The game is a true rogue-like – as in, turn-based game where everything moves as you move. You venture into the destroyed world trying to find things to improve the girl's happiness and well-being. It is a really feel-good kind of game, despite it getting darned hard the deeper into the 'dungeons' you venture. Great stuff, I'm really looking forward to the just-announced sequel.

Also, the Achievements / Trophies of this game have the best, geekiest titles I've ever seen.

What's next?

In TAGAP 4 development; we have just scheduled the voice over session for tomorrow, so that'll keep me busy for at least a week.
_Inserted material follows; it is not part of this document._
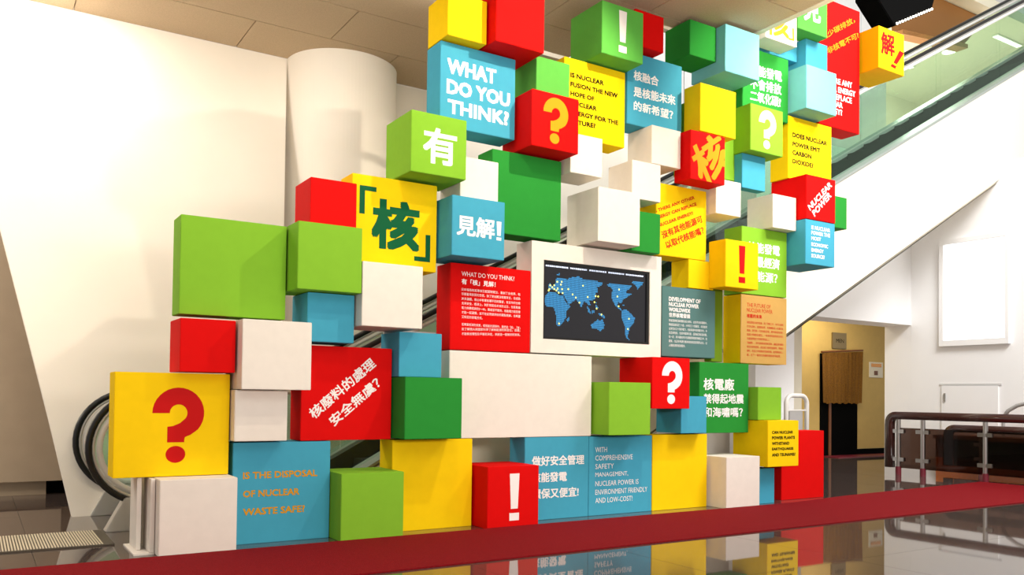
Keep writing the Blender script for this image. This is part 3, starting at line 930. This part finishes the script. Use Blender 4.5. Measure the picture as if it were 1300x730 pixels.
def text_mesh(s):
    cu = bpy.data.curves.new('t', 'FONT')
    cu.body = s
    cu.size = 1.0
    cu.resolution_u = 2
    ob = bpy.data.objects.new('t', cu)
    COL.objects.link(ob)
    dg = bpy.context.evaluated_depsgraph_get()
    dg.update()
    me = bpy.data.meshes.new_from_object(ob.evaluated_get(dg))
    bpy.data.objects.remove(ob)
    bpy.data.curves.remove(cu)
    return me


GRID = [(i / 2.0, j / 2.0) for i in range(3) for j in range(3)]
SPREAD = {0: [(0, 0)], 1: GRID, 2: GRID, 3: GRID}
# stroke gain, share of the glyph height
GAIN = {0: 0.0, 1: 0.06, 2: 0.075, 3: 0.10}

for key, words, tx, tz, tw, th, turn, ink, weight, slant in TEXTS:
    paint, x0, x1, y0, y1, z0, z1 = BOXES[key]
    bm = bmesh.new()
    if words.startswith('#'):
        for poly in glyph_polys(words):
            bm.faces.new([bm.verts.new((px * tw, pz * th, 0)) for px, pz in poly])
    else:
        me = text_mesh(words)
        bm.from_mesh(me)
        bpy.data.meshes.remove(me)
        bmesh.ops.remove_doubles(bm, verts=bm.verts, dist=1e-5)
        lo = [min(v.co[i] for v in bm.verts) for i in (0, 1)]
        hi = [max(v.co[i] for v in bm.verts) for i in (0, 1)]
        if words[-1] in '，。' and len(words) > 12:
            pass
        sx, sz = tw / (hi[0] - lo[0]), th / (hi[1] - lo[1])
        cjk = any(ord(q) > 0x2e80 for q in words)
        if weight:
            g = GAIN[weight] * th * (0.75 if cjk else 1.6 if weight == 1 and ink in ('ink_black', 'ink_red') else 1.3 if weight == 1 else 1.0)
            sx = (tw - g) / (hi[0] - lo[0])
            sz = (th - g) / (hi[1] - lo[1])
        for v in bm.verts:
            v.co = ((v.co.x - lo[0]) * sx, (v.co.y - lo[1]) * sz, 0)
        if weight:
            src = bm.copy()
            base = bpy.data.meshes.new('t')
            src.to_mesh(base)
            src.free()
            bm.clear()
            for n, (a, c) in enumerate(SPREAD[weight]):
                t0 = len(bm.verts)
                bm.from_mesh(base)
                bm.verts.ensure_lookup_table()
                for v in bm.verts[t0:]:
                    v.co.x += a * g
                    v.co.y += c * g
                    v.co.z += 0.00006 * n
            bpy.data.meshes.remove(base)
    ct, st = math.cos(turn), math.sin(turn)
    for v in bm.verts:
        u, w, h = v.co
        u += slant * w
        v.co = (tx + u * ct - w * st, y0 - 0.0012 - h, tz + u * st + w * ct)
    # keep the print within its board
    for co, no in (((x0 + 0.004, 0, 0), (-1, 0, 0)), ((x1 - 0.004, 0, 0), (1, 0, 0)), ((0, 0, z0 + 0.004), (0, 0, -1)), ((0, 0, z1 - 0.004), (0, 0, 1))):
        geom = list(bm.verts) + list(bm.edges) + list(bm.faces)
        bmesh.ops.bisect_plane(bm, geom=geom, plane_co=co, plane_no=no, clear_outer=True)
    nm = {'#?': 'question_mark', '#!': 'exclamation_mark', '#lb': 'bracket', '#rb': 'bracket'}.get(words, 'lettering')
    new_obj(nm, bm, ink, OBJ[key])

# ---------------------------------------------------------------- television
tv = tag(empty('television', ((TX0 + TX1) / 2, 6.3, TZ0)), 'wall television showing a dotted blue world map on black, set in the white box', 'television')
YS = 6.272
box('casing', TX0 + 0.002, TX1 - 0.002, YS + 0.006, 6.325, TZ0 + 0.002, TZ1 - 0.002, 'black', tv, 0.002)
bz = 0.022
for a in ((TX0 + 0.002, TX0 + bz, TZ0 + 0.002, TZ1 - 0.002), (TX1 - bz - 0.012, TX1 - 0.002, TZ0 + 0.002, TZ1 - 0.002),
          (TX0 + bz, TX1 - bz - 0.012, TZ0 + 0.002, TZ0 + bz), (TX0 + bz, TX1 - bz - 0.012, TZ1 - bz, TZ1 - 0.002)):
    box('bezel', a[0], a[1], YS - 0.012, YS + 0.005, a[2], a[3], 'black_rubber', tv)
scr = box('screen', TX0 + bz, TX1 - bz - 0.012, YS, YS + 0.004, TZ0 + bz, TZ1 - bz, 'screen', tv)
LAND = [
 [(72,320),(100,285),(150,290),(165,300),(195,310),(210,345),(225,370),(247,380),(215,430),(218,460),(190,510),(165,530),(148,500),(150,450),(135,395),(85,385),(70,350)],
 [(95,270),(100,240),(125,240),(145,215),(140,195),(165,178),(200,185),(225,195),(240,180),(300,172),(330,188),(420,200),(480,222),(455,240),(430,245),(440,280),(418,295),(425,320),(400,345),(375,345),(392,385),(365,370),(345,345),(320,395),(300,350),(280,335),(268,350),(235,370),(210,330),(198,300),(150,280),(130,262)],
 [(222,480),(238,460),(235,490),(225,500)],
 [(358,380),(380,400),(390,440),(372,425)],
 [(392,420),(410,405),(418,430),(398,435)],
 [(440,430),(470,440),(500,465),(480,468),(450,445)],
 [(390,515),(425,490),(440,478),(455,490),(470,475),(488,515),(480,545),(455,565),(430,540),(395,545)],
 [(425,370),(440,395),(430,405),(422,385)],
 [(420,345),(430,355),(425,365)],
 [(500,235),(530,218),(600,228),(640,230),(690,240),(668,262),(640,285),(690,300),(655,318),(625,335),(610,365),(590,355),(575,375),(600,395),(620,415),(605,412),(570,385),(545,345),(535,300),(545,270),(525,245)],
 [(682,215),(705,205),(780,212),(765,235),(730,265),(718,240)],
 [(612,415),(640,405),(670,425),(715,470),(705,500),(680,530),(665,575),(660,605),(675,625),(655,618),(640,580),(637,530),(622,490),(610,450)],
 [(150,155),(170,150),(168,168),(155,165)], [(625,370),(640,385),(615,378)], [(100,225),(112,218),(115,240),(100,240)],
]
PLANTS = [(108,235),(103,262),(98,272),(135,235),(155,210),(185,210),(180,230),(122,250),(135,262),(158,258),(150,272),(165,287),(188,262),(192,290),(230,262),
          (332,238),(260,300),(283,322),(308,358),(366,318),(422,312),(440,314),(414,355),(170,507),(592,265),(580,315),(590,385),(668,474),(661,547),(430,400),(465,443)]


def scr_uv(px, py):
    t = 55 + 0.118 * (px - 56)
    b = 615 + 0.059 * (px - 56)
    return (px - 56) / 760.0, 1 - (py - t) / (b - t)


def inside(x, y, poly):
    c = False
    j = len(poly) - 1
    for i in range(len(poly)):
        if (poly[i][1] > y) != (poly[j][1] > y) and x < (poly[j][0] - poly[i][0]) * (y - poly[i][1]) / (poly[j][1] - poly[i][1]) + poly[i][0]:
            c = not c
        j = i
    return c


LUV = [[scr_uv(*p) for p in poly] for poly in LAND]
W, Hh = TX1 - TX0, TZ1 - TZ0
bm = bmesh.new()
NX, NZ = 112, 63
for i in range(NX):
    for j in range(NZ):
        u, v = (i + 0.5) / NX, (j + 0.5) / NZ
        if any(inside(u, v, p) for p in LUV):
            cx, cz = TX0 + u * W, TZ0 + v * Hh
            h = 0.0041
            bm.faces.new([bm.verts.new((cx + a * h, YS - 0.0008, cz + b2 * h)) for a, b2 in ((-1, -1), (1, -1), (1, 1), (-1, 1))])
stuff(new_obj('map_dots', bm, 'screen_blue', scr))
bm = bmesh.new()
for p in PLANTS:
    u, v = scr_uv(*p)
    cx, cz = TX0 + u * W, TZ0 + v * Hh
    bm.faces.new([bm.verts.new((cx + 0.0085 * math.cos(t), YS - 0.0016, cz + 0.0085 * math.sin(t))) for t in [k * math.pi / 4 for k in range(8)]])
stuff(new_obj('map_markers', bm, 'screen_yellow', scr))
bm = bmesh.new()
random.seed(3)
for a, b2 in ((0.015, 0.22), (0.245, 0.40), (0.42, 0.58), (0.60, 0.75), (0.77, 0.94)):
    u = a
    while u < b2:
        w = random.uniform(0.006, 0.02)
        xx = TX0 + u * W
        zz = TZ1 - 0.045
        bm.faces.new([bm.verts.new(q) for q in ((xx, YS - 0.0008, zz - 0.008), (xx + w * W, YS - 0.0008, zz - 0.008), (xx + w * W, YS - 0.0008, zz + 0.006), (xx, YS - 0.0008, zz + 0.006))])
        u += w + 0.004
stuff(new_obj('caption_line', bm, 'screen_white', scr))

# ---------------------------------------------------------------- white posts that carry the wall
fr = tag(empty('support_frame', (0.98, 6.45, 0)), 'white upright channel posts propping the box wall beside the lowest white box', 'frame')
box('post', 0.955, 0.985, 6.30, 6.56, 0.012, 0.508, 'white', fr, 0.002)
box('post', 1.02, 1.05, 6.16, 6.42, 0.012, 0.508, 'white', fr, 0.002)
box('back_board', 0.955, 1.05, 6.561, 6.58, 0.012, 0.508, 'white', fr)
box('foot_plate', 0.92, 1.05, 6.15, 6.62, 0.0, 0.011, 'white', fr)
br = tag(empty('back_frame', (5.0, 6.51, 0)), 'slim grey rails fixed behind the boxes of the wall', 'frame')
for a in ((2.86, 7.4, 1.60), (8.1, 9.25, 5.10), (7.6, 8.41, 3.22), (3.3, 6.0, 4.30)):
    box('rail', a[0], a[1], 6.5005, 6.53, a[2], a[2] + 0.04, 'plastic_grey', br)
box('upright', 8.3, 8.34, 6.531, 6.56, 3.2, 5.5, 'plastic_grey', br)

# ================================================================ RIGHT SIDE
# doorway curtain, sign and notice in the alcove
dr = tag(empty('door_2', (14.6, 10.79, 0)), kind='structure')
box('door_dark_board', 13.99, 15.14, 10.775, 10.80, 0.0, 2.02, 'black', dr)  # flat black board painted for the darkness inside the doorway
box('door_post', 14.22, 14.29, 10.755, 10.772, 0.0, 2.0, 'brown_panel', dr)
box('door_threshold', 13.9, 17.4, 10.3, 10.73, 0.0, 0.014, 'burgundy', dr)
bm = bmesh.new()
N = 40
cv = []
for i in range(N + 1):
    x = 13.95 + (15.2 - 13.95) * i / N
    yy = 10.715 + 0.018 * math.sin(i * 1.7) + 0.01 * math.sin(i * 0.6)
    inn = (0.05 * (0.5 - i / N)) * 1.6
    cv.append((bm.verts.new((x, yy, 2.02 + 0.07 * i / N)), bm.verts.new((x + inn, yy, 1.04 + 0.012 * math.sin(i)))))
for i in range(N):
    bm.faces.new((cv[i][0], cv[i + 1][0], cv[i + 1][1], cv[i][1]))
bmesh.ops.solidify(bm, geom=list(bm.faces), thickness=0.008)
ct_ = tag(new_obj('curtain', bm, 'curtain', smooth=True), 'short brown woven curtain hung over the dark doorway', 'curtain')
rod = new_obj('curtain_rod', cyl_bm((13.93, 10.715, 2.04), (15.22, 10.715, 2.12), 0.02), 'brown_panel', ct_)
sg = tag(box('door_sign', 14.34, 14.78, 10.77, 10.799, 2.13, 2.45, 'sign_bronze', None, 0.004), 'square bronze sign reading MEN over the curtained doorway', 'sign')
nt_ = tag(box('wall_notice', 15.54, 16.0, 10.785, 10.799, 1.58, 1.90, 'wall_cream', None, 0.002), 'small cream notice on the ochre wall beside the curtain', 'notice')
box('notice_picture', 15.70, 15.82, 10.78, 10.784, 1.63, 1.72, 'brown_panel', nt_)
box('notice_heading', 15.60, 15.94, 10.78, 10.784, 1.80, 1.87, 'copper', nt_)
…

In addition that, there's one art gallery I've yet to finish for the extras.

On the playlist; October is upon us and though Halloween isn't a big thing in Finland, I do every year use it as an excuse to play nothing but horror games all month round. As it happens, the Limited Run Games versions of the BloodRayne remasters just dropped in the mail, so I guess that'll be what I'm playing.